Perché il VAR non è morto

Il mancato annullamento della rete che ha regalato alla Lazio una vittoria pesantissima sul campo dello Spezia, gol in fuorigioco netto sfuggito a tutti (VAR compreso), ha riacceso il dibattito sull'utilità di uno strumento introdotto in Serie A nel 2017 e che ormai fa parte integrante del calcio internazionale, tanto che la FIFA ne studia da tempo anche una versione light da utilizzare laddove non ci sono le stesse possibilità tecnologiche dei principali campionati in giro per il mondo.

C'è grande voglia di certificare la morte del VAR come se si trattasse di un esperimento abortito. Fallito. Travolto da qualche errore grave di arbitri e addetti ai lavori come quello di La Spezia - Pairetto che era in campo, Nasca e tutti gli altri componenti la squadra arbitrale sono stati fermati sino al termine della stagione -, oppure il mancato rigore assegnato al Torino contro l'Inter, per il quale il designatore Rocchi ha con coraggio fatto ascoltare gli audio integrali delle comunicazioni tra arbitro e sala VAR così da cercare di spiegare l'origine del grave sbaglio.

SIAMO STATI NELLA SALA VAR DI LISSONE: ECCO COME FUNZIONA

Una fretta quasi sospetta, quella di chi vuole dichiarare morto il VAR. Anche un po' antistorica, visto che la scelta dei vertici mondiali del calcio va esattamente nella direzione opposta, come dimostra la sua introduzione in Conference League a partire dalle semifinali. Il VAR non è morto, con buona pace di chi vorrebbe metterselo alle spalle. Se si esce dalle piccolezze della Serie A, gode pure di discreta salute perché col passare degli anni la sua applicazione si sta affinando e anche nei sistemi dove era culturalmente mal accettato (la Premier League prima tra tutti) è ormai parte integrante, viene analizzato e interpretato con maggiore attenzione rispetto all'inizio.

E i guai italiani? Il problema non è il VAR ma chi si siede nella sala allestita nel centro di produzione della Lega Serie A a Lissone e, in questa stagione, chi scende in campo. Perché Rocchi ha una squadra arbitrale che si sta rinnovando, ha dovuto accelerare il percorso di crescita dei giovani e sconta qualche svarione di difficile comprensione. Come quello di La Spezia, dove sarebbe bastato applicare protocollo e regolamento per evitare un cortocircuito che rischia di condizionare la corsa all'Europa e quella per la salvezza con danni incalcolabili.
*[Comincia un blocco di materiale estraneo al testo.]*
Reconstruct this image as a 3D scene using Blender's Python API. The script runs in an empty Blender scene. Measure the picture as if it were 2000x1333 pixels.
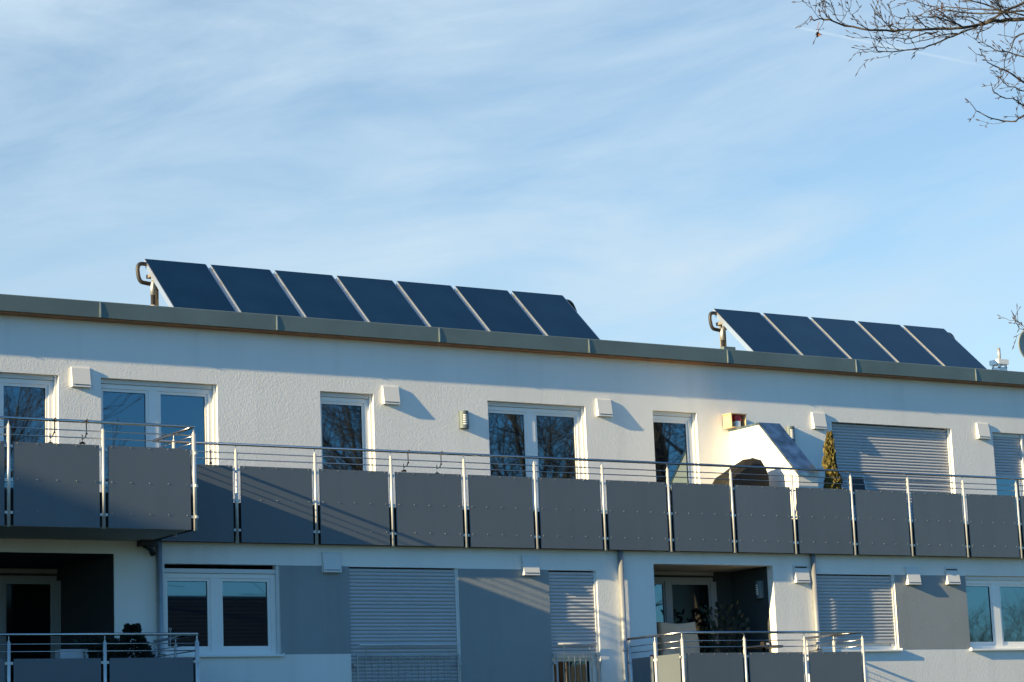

Errori umani, non della tecnologia e nemmeno del protocollo, che pure non è perfetto e verrà certamente col tempo affinato. E contro gli errori umani non c'è difesa per nessuno, nemmeno per chi gli arbitri li allena e manda in campo. Semmai c'è un altro piano del ragionamento che spiega il livello di tossicità del dibattito intorno al VAR in Italia, dove già l'errore di campo era mal sopportato e quello davanti a uno schermo è diventato l'appiglio per gridare al complotto e allo scandalo.

Questo finale di stagione lo conferma drammaticamente: ci sono tifoserie intere (e forse anche le società coinvolte) convinte di dover lottare contro il Sistema con la S maiuscola, pronte ad evocare il passato, indisponibili a riconoscere la buona fede a chi arbitra e anche a considerare qualche favore ricevuto oltre ai torti. Una miscela esplosiva che è gran parte roba nostra, nel senso di italiana. Ed è l'ennesima occasione persa per rendersi più visibili e vendibili all'estero, dove degli arbitri e del VAR discutono senza metterli, però, al centro della scena sempre e comunque.